No. 2 Kromeski of mutton and pickled herring, with red dulse and kohlrabi at Chapter One  

 

This ground meat cylinder in red gravy was so good, I virtually inhaled it. I should have taken my time.

 

It took a lot longer to figure out what it was I had just eaten than it did to gobble it up–exactly the reason I was never very good at writing about molecular gastronomy. My appetite tends to overwhelm my intellect.

 

And then there was the language thing. In 30 years of food writing in Texas, I had never heard of a kromeski. When I asked Chapter One head chef Ross Lewis about the item of that name on his menu, he recommended I try one. Turns out his use of the Polish name was tongue-in-cheek word play.

 

Kromeski is a Slavic word for chopped meat held together by a sauce and formed into a patty.
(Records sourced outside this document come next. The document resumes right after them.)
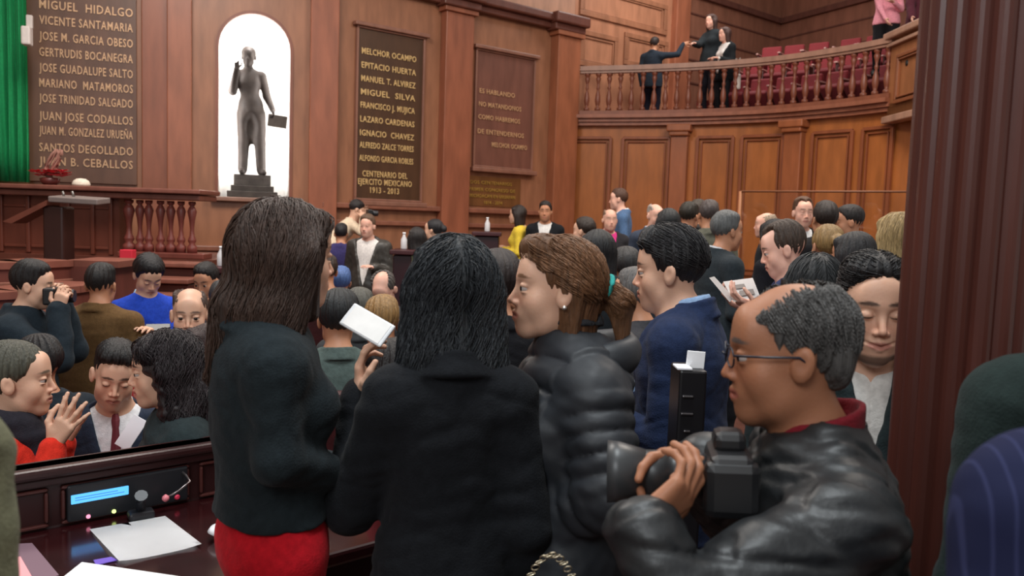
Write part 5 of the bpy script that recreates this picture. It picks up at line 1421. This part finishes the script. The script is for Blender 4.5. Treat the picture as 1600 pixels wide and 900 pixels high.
# photographers below the gilded plaque
P_(556, 328, 10.6, -64, 'person in a cream shirt bending over to photograph', nod=30, lean=.36, hcol=(36, 28, 28), skin='lt', top=('shirt', (236, 214, 186)), armR=('w', nv(566, 340, 10.35)), armL=('w', nv(572, 338, 10.7)), floor=0.0, s=.96)
small_camera(577, 333, 10.5, -66, 'camera held by the person in the cream shirt')
P_(533, 366, 9.75, 8, 'person in a purple-blue jacket seen from behind, under the cream shirt', hcol=(34, 30, 34), top=('coat', (64, 58, 106)), s=.96, floor=0)
P_(574, 354, 9.3, 168, 'man in an open dark jacket and white shirt below the gilded plaque', hcol=(110, 84, 66), skin='pk', top=('leather', (62, 58, 54)), shirt=(236, 230, 226), seg=.5, armL='front', floor=-.45 if False else -.45, s=1.04)
P_(531, 442, 6.6, 20, 'person in a light blue sweater low beside the purple-blue jacket', sit=True, hcol=(88, 120, 180), hair=('short', {'t': .012}), top=('sweater', (104, 146, 214)))
P_(508, 425, 6.0, 30, 'person in a beige jacket just right of the dark brown hair', sit=True, hcol=(60, 44, 36), top=('sweater', (214, 162, 128)))
P_(600, 452, 5.6, 168, 'seated man with a pale bald forehead, head bent forward', sit=True, nod=42, skin='pk', hcol=(90, 84, 80), hair=('short', {'t': .005, 'top': .002, 'bald': 1}), top=('jacket', (64, 66, 70)))
P_(561, 486, 4.7, 15, 'seated person with grey-green hair, seen from behind', sit=True, hcol=(98, 96, 88), top=('jacket', (60, 62, 64)))
P_(596, 506, 3.9, 20, 'seated person with sandy ochre hair behind the white phone', sit=True, nod=10, hcol=(164, 126, 78), top=('jacket', (70, 60, 52)))
P_(528, 500, 3.6, 15, 'seated person with black hair and a grey-green jacket beside the blazer woman', sit=True, hcol=(34, 36, 38), top=('jacket', (86, 100, 96)), hair=('short', {'t': .016, 'top': .02}))
P_(604, 590, 2.75, 90, 'person in a red top showing between the two women in black', sit=True, fem=True, hair=('long', {'L': .12}), hcol=(34, 28, 28), top=('sweater', (200, 32, 56)))
P_(651, 374, 8.8, 20, 'small dark-haired woman in a pale green top near the wall', fem=True, hair=('long', {'L': .12}), hcol=(44, 40, 40), top=('sweater', (178, 196, 150)), floor=-.45)
P_(677, 360, 9.2, 75, 'woman with dark hair pulled back in a blue-grey top, near the wall', fem=True, hair=('bun',), hcol=(34, 32, 36), skin='lt', top=('sweater', (116, 140, 152)), floor=-.45)
rY = P_(808, 336, 10.6, 78, 'woman in a bright yellow blouse with long dark hair', fem=True, skin='lt', hair=('long', {'L': .2}), hcol=(46, 34, 30), top=('blouse', (236, 204, 70)), armL='front', armR='front', bottom=(220, 196, 130), s=.98)
P_(852, 331, 10.3, 172, 'man in a black suit and open white shirt against the wall', skin='md', hcol=(34, 28, 26), top=('jacket', (28, 30, 34)), shirt=(232, 230, 228), s=1.0)
P_(966, 312, 10.1, 82, 'tall man in a steel blue jacket facing left by the right wall', skin='pk', hcol=(92, 62, 48), top=('jacket', (84, 112, 150)), shirt=(232, 232, 232), s=1.03)
P_(953, 344, 9.1, 186, 'bald man with a hot pink shirt and dark jacket', skin='pk', hcol=(150, 120, 100), hair=('short', {'t': .002, 'top': 0, 'bald': 1}), top=('jacket', (52, 50, 54)), shirt=(222, 64, 140), armR='front', floor=-.1)
P_(1024, 338, 8.3, 204, 'bald man in a blue-grey suit with a pale shirt and tie', skin='pk', hcol=(190, 176, 166), hair=('short', {'t': .003, 'top': 0, 'bald': 1}), top=('jacket', (58, 66, 82)), shirt=(206, 220, 236), tie=(150, 180, 206), nod=8)
P_(1043, 350, 6.9, 10, 'person with dark bobbed hair beside the bald man in blue-grey', fem=True, hair=('long', {'L': .1}), hcol=(44, 46, 48), top=('jacket', (50, 52, 58)))
P_(1077, 339, 7.4, -40, 'man with dark brown hair in a purple-grey jacket', hcol=(48, 42, 34), top=('jacket', (66, 66, 90)))
P_(1106, 337, 7.0, 8, 'man with greying hair in an olive grey jacket, seen from behind', hcol=(86, 76, 74), top=('jacket', (100, 100, 88)), skin='md')
P_(1090, 333, 8.2, -20, 'man with short dark hair glimpsed behind the olive grey jacket', hcol=(70, 60, 50), top=('jacket', (60, 60, 60)))
P_(1136, 362, 5.3, -72, 'grey-haired man in a charcoal suit facing right', hcol=(104, 106, 106), skin='md', top=('jacket', (48, 55, 60)), shirt=(210, 210, 214), armR='front', armL='front', wide=.05)
P_(912, 362, 7.6, 60, 'man with dark hair low beside the chestnut-haired woman', hcol=(52, 40, 34), skin='lt', top=('jacket', (56, 64, 70)))
P_(932, 396, 4.5, 12, 'person with black hair and a dark coat behind the chestnut hair', fem=True, hair=('long', {'L': .18}), hcol=(34, 34, 36), top=('coat', (38, 42, 46)), wide=.1)
P_(990, 462, 3.9, 60, 'grey-haired seated person beside the nose of the man in royal blue', sit=True, hcol=(110, 106, 104), top=('jacket', (60, 60, 64)))
P_(976, 420, 4.9, 12, 'person in a slate jacket between the chestnut hair and royal blue suit', hcol=(62, 60, 60), top=('jacket', (62, 68, 76)), s=.98)
P_(1196, 352, 8.0, 70, 'bald man glimpsed over the long black hair, near the glass screen', skin='pk', hcol=(170, 150, 130), hair=('short', {'t': .002, 'top': 0, 'bald': 1}), top=('jacket', (40, 42, 46)))
P_(1207, 372, 6.0, 36, 'woman with long black hair behind the man reading papers', fem=True, hair=('long', {'L': .3, 'w': .01}), hcol=(32, 30, 34), top=('coat', (28, 28, 34)))
rV = P_(1224, 390, 3.95, 78, 'man in a slate vest over a lilac shirt, reading papers', skin='pk', hcol=(70, 54, 44), nod=16, top=('vest', (62, 70, 104)), shirt=(214, 208, 238), hair=('short', {'t': .006, 'recede': 1}), armL=('w', nv(1182, 482, 3.72), nv(1240, 500, 3.70)), armR=('w', nv(1166, 482, 4.0)),
   handL=dict(f=V3(-1, 0, .4), n=V3(0, .3, 1), curl=.5), handR=dict(f=V3(-1, 0, .4), n=V3(0, -.3, 1), curl=.5), s=1.02)
def papers():
    Y = 3.8; c = W(1152, 456, Y); T = empty('newspaper', tuple(c)); tag(T, 'open white printed papers held by the man in the slate vest', 'newspaper')
    def page(pxs, Yn, nm):
        m = MB(); P = [Vector(W(x, y, yy) - c) for x, y, yy in pxs]; vs = [m.bm.verts.new(p) for p in P]; m.bm.faces.new(vs); bmesh.ops.solidify(m.bm, geom=m.bm.faces[:], thickness=.004)
        return m.build(nm, M('paper', (240, 236, 234)), T)
    page([(1130, 440, 3.9), (1176, 434, 4.0), (1188, 464, 3.8), (1146, 472, 3.7)], Y, 'page')
    page([(1108, 434, 3.72), (1116, 432, 3.78), (1148, 466, 3.76), (1140, 472, 3.7)], Y, 'folded_edge')
    for (a, b, c2, d) in (((1147, 447), (1162, 445), (1165, 451), (1150, 453)), ((1154, 456), (1176, 453), (1179, 461), (1158, 464))):
        m = MB(); n_ = Vector(_F) * -.010
        # print lies on the page plane
        A = [Vector(W(x, y, 3.9) - c) for x, y in ((1130, 440),)]
        P0, P1, P3 = Vector(W(1130, 440, 3.9) - c), Vector(W(1176, 434, 4.0) - c), Vector(W(1146, 472, 3.7) - c); nn = (P1 - P0).cross(P3 - P0).normalized()
        pts = []
        for x, y in (a, b, c2, d):
            r_ = Vector(ray(x, y)); o = Vector(EYE - c); t = (P0 - o).dot(nn) / r_.dot(nn); pts.append(o + r_ * t)
        sg = 1 if nn.dot(Vector(EYE - c)) > 0 else -1
        vs = [m.bm.verts.new(p + nn * sg * .006) for p in pts]; m.bm.faces.new(vs); m.build('printed_picture', M('paper', (120, 112, 108)), T)
papers()
P_(1255, 333, 7.3, 178, 'man with a receding hairline and white collar, facing the camera', skin='pk', hcol=(104, 74, 56), hair=('short', {'t': .005, 'recede': 1}), top=('jacket', (30, 30, 32)), shirt=(240, 240, 240), tie=(30, 30, 34), s=1.06)
P_(1288, 344, 6.0, 4, 'person with short dark brown hair seen from behind, left of the grey jacket', hcol=(50, 40, 36), hair=('short', {'t': .014, 'top': .02}), top=('coat', (34, 32, 34)))
P_(1326, 348, 6.2, 78, 'man with black hair and a white collar facing left, by the column', skin='md', hcol=(38, 32, 32), top=('jacket', (112, 108, 108)), shirt=(230, 228, 226), nod=6)
P_(1292, 386, 4.7, 8, 'woman with wavy dark blond hair pinned up, seen from behind', fem=True, hcol=(156, 124, 78), hair=('bun',), top=('jacket', (50, 46, 46)), nod=8)
P_(1270, 452, 3.15, 0, 'person with smooth black hair just above the photographer', fem=True, hcol=(40, 42, 44), hair=('long', {'L': .12, 'w': .01, 'SL': .2}), top=('coat', (30, 32, 34)), strand=700, s=1.0)
P_(1400, 372, 4.4, 16, 'woman with long ash blond hair beside the column', fem=True, hcol=(176, 150, 106), hair=('long', {'L': .22, 'w': .008, 'SL': .3}), top=('coat', (40, 38, 40)), strand=500)
P_(774, 446, 3.1, 18, 'man with thick dark brown hair between the two foreground women', hcol=(50, 40, 38), hair=('short', {'t': .016, 'top': .02}), top=('coat', (26, 26, 30)), s=.98)
P_(806, 446, 4.3, 196, 'person with a lined face partly hidden by the profile woman', skin='md', hcol=(80, 70, 64), top=('jacket', (50, 50, 54)))
P_(1330, 402, 4.0, 30, 'person with a dark hood low behind the slicked-back hair', fem=True, hcol=(40, 38, 40), hair=('long', {'L': .1}), top=('coat', (36, 36, 40)), s=.95)
# --- on the gallery
P_(1023, 70, 15.5, -34, 'person in a dark suit on the gallery stretching an arm to the right', hcol=(54, 44, 42), top=('jacket', (44, 54, 66)), armR=('w', nv(1068, 68, 15.4)), handR=dict(f=V3(1, 0, .1), n=V3(0, -1, 0)), floor=ZG, bottom=(30, 30, 44))
P_(1111, 34, 14.95, 128, 'taller dark-haired woman in black on the gallery', fem=True, skin='pk', hair=('long', {'L': .14}), hcol=(74, 50, 44), top=('coat', (38, 44, 48)), armR=('w', nv(1084, 68, 14.7)), floor=ZG + .0, s=1.05, bottom=(34, 32, 40))
P_(1132, 54, 14.45, 112, 'woman with a white blouse under a black jacket on the gallery', fem=True, skin='pk', hair=('long', {'L': .12}), hcol=(84, 58, 52), top=('jacket', (32, 36, 40)), shirt=(226, 222, 218), seg=.6, armL='front', armR='front', floor=ZG, s=1.0, bottom=(26, 26, 30))
T = empty('handbag', tuple(W(1152, 128, 14.2))); tag(T, 'white bag hanging beside the woman with the white blouse', 'bag'); MB().box((0, 0, 0), (.10, .12, .26), None, .03).build('bag_body', M('cloth', (216, 206, 198)), T); MB().tube([(-.03, 0, .12), (-.04, 0, .38), (.02, 0, .40), (.03, 0, .12)], .008, 6).build('strap', M('cloth', (180, 170, 160)), T)
P_(1388, -40, 12.2, 150, 'person in a pink blouse leaning at the gallery box, head out of view', fem=True, skin='pk', hair=('long', {'L': .1}), hcol=(60, 40, 40), top=('blouse', (240, 160, 176)), armR=('w', nv(1392, 50, 11.9)), armL='front', floor=ZG + .42, s=1.0, lean=.12)
P_(1444, -50, 11.4, 150, 'person in a dark maroon coat leaning at the gallery box', fem=True, skin='pk', hair=('long', {'L': .1}), hcol=(60, 40, 40), top=('coat', (84, 40, 52)), armR=('w', nv(1425, 38, 11.2)), armL='front', floor=ZG + .42, s=1.0, lean=.12)
sheet([(205, 664), (214, 652), (216, 676), (206, 692)], 1.0, 'name_card', 'tmp', 'card', M('paper', (240, 240, 244)))if False else None
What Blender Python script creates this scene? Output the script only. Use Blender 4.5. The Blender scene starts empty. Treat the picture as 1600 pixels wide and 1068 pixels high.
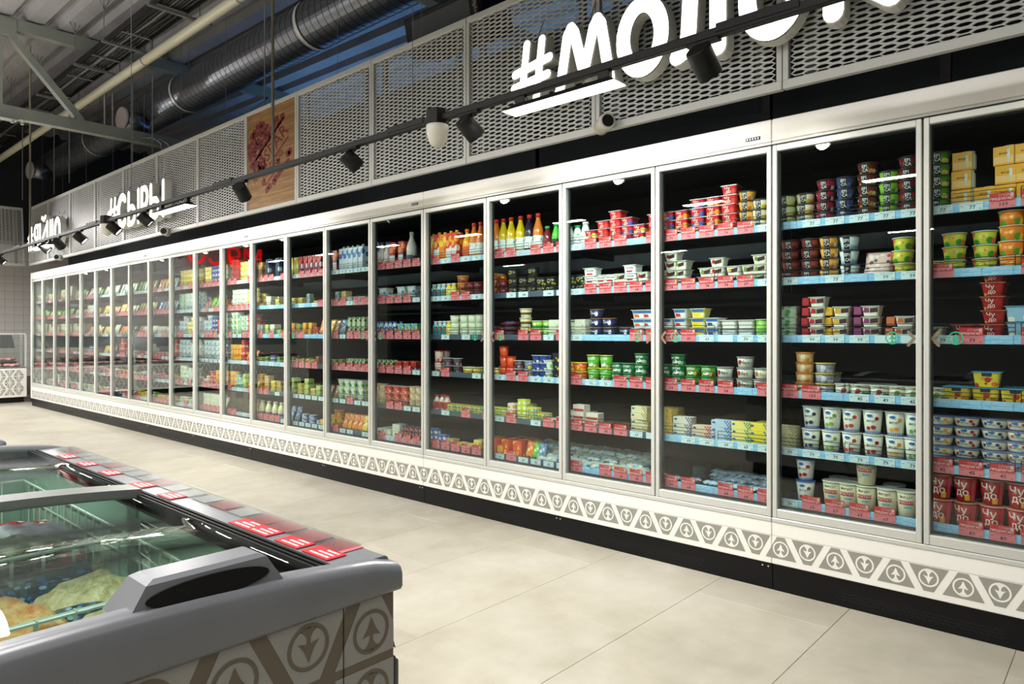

In Poland or Russia, the ground meat patty is often wrapped in bacon, dipped in batter and fried.

 

(In Texas, these might go over well if you called them chicken-fried hamburgers.)

 

 But what chef Ross Lewis was calling a kromeski, was a roll of brilliantly seasoned ground mutton and pickled herring, elaborately presented in a herbal green roll with an elegant kohlrabi shaving and red seaweed garnish. 

 

To tell the truth, the Chapter One kromeski looked like a minature version of a bouche de noel (the French Christmas cake in the shape of a log). 

 

The mutton roll was last in a series of dishes I sampled, each slightly more spectacular than the last. Skate with crab and razor clams was a standout and so was a ball of crumb-coated fried Irish cheese. 

 

It’s fair to say that Chapter One is the best restaurant in Ireland. It has held a Michelin star since 2007 and won the Restaurant Association of Ireland’s award for Best Restaurant eight times, including 2017.  The name is a spin on the restaurant’s location on Parnell Square in the space below the Irish Writers Museum.